[Listed records]

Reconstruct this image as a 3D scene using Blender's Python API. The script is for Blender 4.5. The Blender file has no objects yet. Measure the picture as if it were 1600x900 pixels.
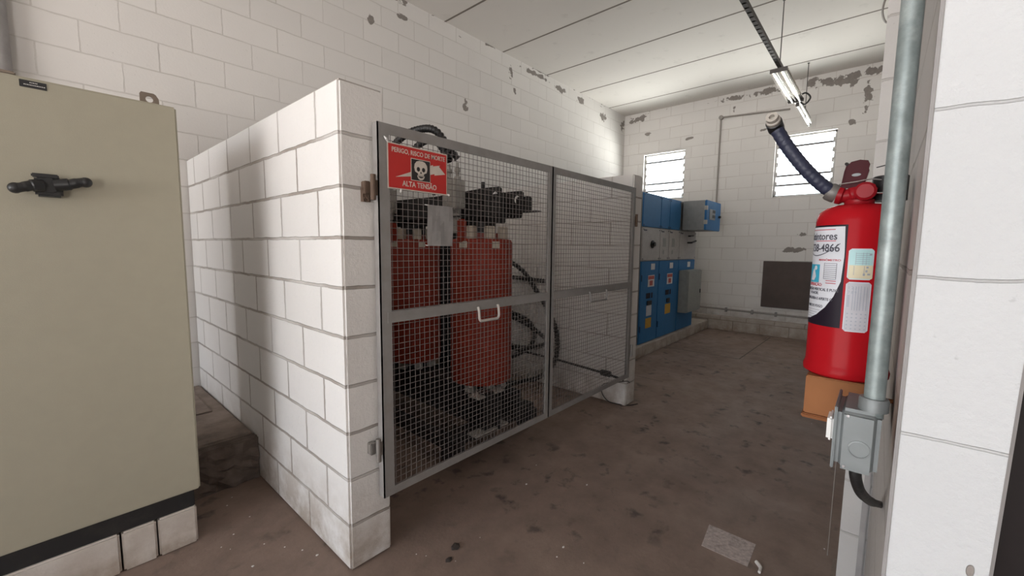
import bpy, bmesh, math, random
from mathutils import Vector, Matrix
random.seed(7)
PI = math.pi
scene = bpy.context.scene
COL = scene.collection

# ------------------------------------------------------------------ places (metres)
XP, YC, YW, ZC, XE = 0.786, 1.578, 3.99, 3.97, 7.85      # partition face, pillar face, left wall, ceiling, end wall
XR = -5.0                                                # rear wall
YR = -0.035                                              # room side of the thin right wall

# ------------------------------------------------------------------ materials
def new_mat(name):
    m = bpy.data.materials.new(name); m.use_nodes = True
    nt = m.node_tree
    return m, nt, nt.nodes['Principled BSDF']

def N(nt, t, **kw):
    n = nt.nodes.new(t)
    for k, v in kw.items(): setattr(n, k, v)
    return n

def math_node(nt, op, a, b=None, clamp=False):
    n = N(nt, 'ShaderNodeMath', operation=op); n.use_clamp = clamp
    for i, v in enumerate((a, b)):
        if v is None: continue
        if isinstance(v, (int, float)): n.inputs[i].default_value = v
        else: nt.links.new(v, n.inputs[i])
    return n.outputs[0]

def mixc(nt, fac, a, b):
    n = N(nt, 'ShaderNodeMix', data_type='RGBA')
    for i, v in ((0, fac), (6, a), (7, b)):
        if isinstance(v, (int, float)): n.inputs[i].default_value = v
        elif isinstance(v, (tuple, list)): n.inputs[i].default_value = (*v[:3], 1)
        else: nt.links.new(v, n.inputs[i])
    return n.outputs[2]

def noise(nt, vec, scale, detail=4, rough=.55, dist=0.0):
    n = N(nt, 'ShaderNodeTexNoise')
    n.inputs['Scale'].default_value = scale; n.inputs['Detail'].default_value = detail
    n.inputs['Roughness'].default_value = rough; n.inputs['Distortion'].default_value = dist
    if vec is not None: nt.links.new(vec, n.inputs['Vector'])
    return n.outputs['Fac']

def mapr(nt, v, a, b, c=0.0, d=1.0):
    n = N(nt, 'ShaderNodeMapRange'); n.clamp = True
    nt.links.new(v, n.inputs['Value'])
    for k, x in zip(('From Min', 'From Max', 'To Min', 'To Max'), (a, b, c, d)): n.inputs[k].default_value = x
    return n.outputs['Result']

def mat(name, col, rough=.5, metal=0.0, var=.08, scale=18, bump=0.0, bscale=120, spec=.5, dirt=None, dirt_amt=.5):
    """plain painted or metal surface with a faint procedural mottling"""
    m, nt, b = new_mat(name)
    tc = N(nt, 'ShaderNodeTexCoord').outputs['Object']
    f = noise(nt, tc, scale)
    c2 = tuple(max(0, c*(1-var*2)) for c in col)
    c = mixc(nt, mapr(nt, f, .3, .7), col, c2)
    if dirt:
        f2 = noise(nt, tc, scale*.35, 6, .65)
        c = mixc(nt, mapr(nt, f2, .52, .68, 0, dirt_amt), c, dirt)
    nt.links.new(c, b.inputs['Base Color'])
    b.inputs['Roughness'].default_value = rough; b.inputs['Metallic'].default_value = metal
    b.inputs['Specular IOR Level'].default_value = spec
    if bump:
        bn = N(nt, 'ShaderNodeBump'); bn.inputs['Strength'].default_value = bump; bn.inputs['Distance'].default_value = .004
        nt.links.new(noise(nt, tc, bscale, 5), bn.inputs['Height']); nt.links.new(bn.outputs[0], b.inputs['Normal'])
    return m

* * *

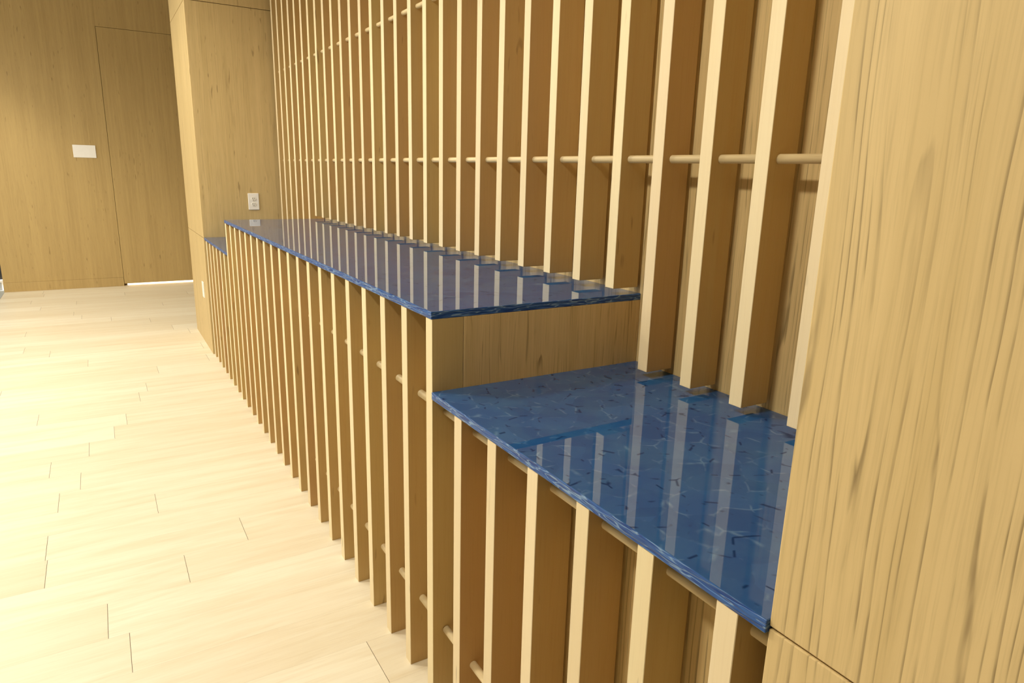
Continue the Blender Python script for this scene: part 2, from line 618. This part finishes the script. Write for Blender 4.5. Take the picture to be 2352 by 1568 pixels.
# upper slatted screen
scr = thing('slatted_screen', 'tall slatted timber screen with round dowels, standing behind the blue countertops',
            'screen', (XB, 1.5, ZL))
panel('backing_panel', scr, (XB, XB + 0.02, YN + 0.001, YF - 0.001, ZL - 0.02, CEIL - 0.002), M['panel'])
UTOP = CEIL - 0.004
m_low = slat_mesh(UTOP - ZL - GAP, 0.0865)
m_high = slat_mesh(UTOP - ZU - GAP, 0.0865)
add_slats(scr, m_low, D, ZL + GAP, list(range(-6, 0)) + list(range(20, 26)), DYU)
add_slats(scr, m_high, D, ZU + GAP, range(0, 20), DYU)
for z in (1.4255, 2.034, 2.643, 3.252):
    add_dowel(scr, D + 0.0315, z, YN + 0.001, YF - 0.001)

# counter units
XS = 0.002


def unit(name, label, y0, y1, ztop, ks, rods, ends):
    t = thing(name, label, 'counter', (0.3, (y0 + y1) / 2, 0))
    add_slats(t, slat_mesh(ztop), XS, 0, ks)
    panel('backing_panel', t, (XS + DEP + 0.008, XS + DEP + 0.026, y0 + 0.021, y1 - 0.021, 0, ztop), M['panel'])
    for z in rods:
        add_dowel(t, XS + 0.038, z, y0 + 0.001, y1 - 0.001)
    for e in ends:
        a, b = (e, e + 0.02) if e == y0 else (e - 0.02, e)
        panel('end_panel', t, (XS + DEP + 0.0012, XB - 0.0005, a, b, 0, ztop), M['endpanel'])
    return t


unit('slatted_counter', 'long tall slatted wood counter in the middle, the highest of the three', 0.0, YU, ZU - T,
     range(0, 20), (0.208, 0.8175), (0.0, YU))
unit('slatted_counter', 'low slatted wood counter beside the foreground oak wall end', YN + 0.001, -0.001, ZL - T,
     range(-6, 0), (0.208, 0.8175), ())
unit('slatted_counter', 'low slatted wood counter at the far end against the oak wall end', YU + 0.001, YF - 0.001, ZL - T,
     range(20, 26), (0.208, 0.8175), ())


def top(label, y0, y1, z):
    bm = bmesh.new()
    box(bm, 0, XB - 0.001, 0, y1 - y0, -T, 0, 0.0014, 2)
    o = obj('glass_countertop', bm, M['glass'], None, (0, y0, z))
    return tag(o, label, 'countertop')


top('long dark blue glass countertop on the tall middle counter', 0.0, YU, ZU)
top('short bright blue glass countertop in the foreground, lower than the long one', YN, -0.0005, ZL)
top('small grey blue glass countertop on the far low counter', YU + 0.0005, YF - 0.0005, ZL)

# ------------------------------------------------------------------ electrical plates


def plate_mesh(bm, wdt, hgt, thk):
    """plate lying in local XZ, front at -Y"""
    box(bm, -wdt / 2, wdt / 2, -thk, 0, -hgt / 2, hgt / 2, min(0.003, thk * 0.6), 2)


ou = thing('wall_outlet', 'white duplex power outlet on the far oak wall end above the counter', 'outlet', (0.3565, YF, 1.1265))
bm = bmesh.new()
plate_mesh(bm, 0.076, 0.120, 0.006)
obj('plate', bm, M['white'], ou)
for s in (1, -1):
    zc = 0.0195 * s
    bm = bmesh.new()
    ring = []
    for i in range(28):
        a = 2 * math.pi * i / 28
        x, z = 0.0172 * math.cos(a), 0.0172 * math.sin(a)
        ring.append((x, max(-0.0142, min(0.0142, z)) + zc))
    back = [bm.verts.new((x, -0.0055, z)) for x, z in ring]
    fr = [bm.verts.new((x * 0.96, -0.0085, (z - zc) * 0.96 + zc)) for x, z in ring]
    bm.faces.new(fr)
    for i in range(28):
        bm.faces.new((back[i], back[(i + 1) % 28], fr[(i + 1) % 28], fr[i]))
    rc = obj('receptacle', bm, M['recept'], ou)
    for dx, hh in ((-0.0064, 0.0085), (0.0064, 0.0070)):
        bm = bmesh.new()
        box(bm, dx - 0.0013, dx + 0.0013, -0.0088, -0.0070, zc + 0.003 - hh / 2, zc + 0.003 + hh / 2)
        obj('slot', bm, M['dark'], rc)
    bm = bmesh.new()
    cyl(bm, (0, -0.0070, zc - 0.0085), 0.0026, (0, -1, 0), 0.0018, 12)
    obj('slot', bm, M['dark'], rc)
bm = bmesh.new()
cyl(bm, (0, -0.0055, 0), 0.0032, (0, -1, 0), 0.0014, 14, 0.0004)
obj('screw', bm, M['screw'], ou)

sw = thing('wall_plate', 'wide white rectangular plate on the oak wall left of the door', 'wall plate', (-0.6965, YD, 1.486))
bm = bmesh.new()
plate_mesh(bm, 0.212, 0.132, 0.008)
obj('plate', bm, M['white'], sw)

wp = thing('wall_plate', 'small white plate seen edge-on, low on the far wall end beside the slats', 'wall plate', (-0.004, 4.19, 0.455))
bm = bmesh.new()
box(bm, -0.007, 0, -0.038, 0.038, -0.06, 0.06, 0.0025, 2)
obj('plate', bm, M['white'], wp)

==

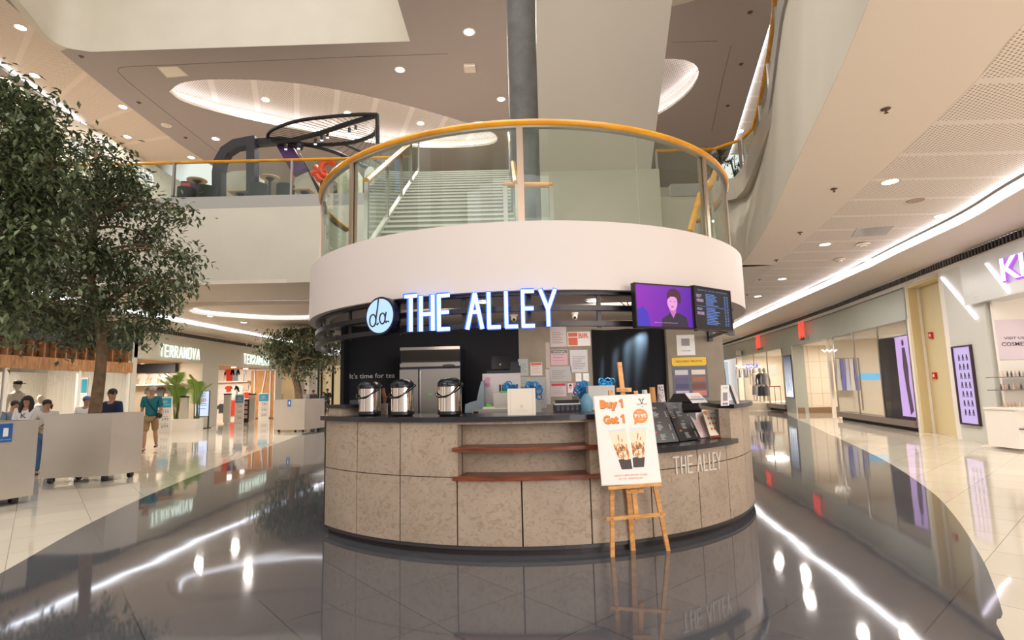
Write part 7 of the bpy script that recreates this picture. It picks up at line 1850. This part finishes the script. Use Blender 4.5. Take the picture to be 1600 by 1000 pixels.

[Problem] Pull out every line in the data above that has the word "scene".

[Response below]
Reconstruct this image as a 3D scene using Blender's Python API. The script is for Blender 4.5. The Blender file has no objects yet. Measure the picture as if it were 1600x900 pixels.
scene = bpy.context.scene
COL = scene.collection
Continue the Blender Python script for this scene: part 2, from line 618. This part finishes the script. Write for Blender 4.5. Take the picture to be 2352 by 1568 pixels.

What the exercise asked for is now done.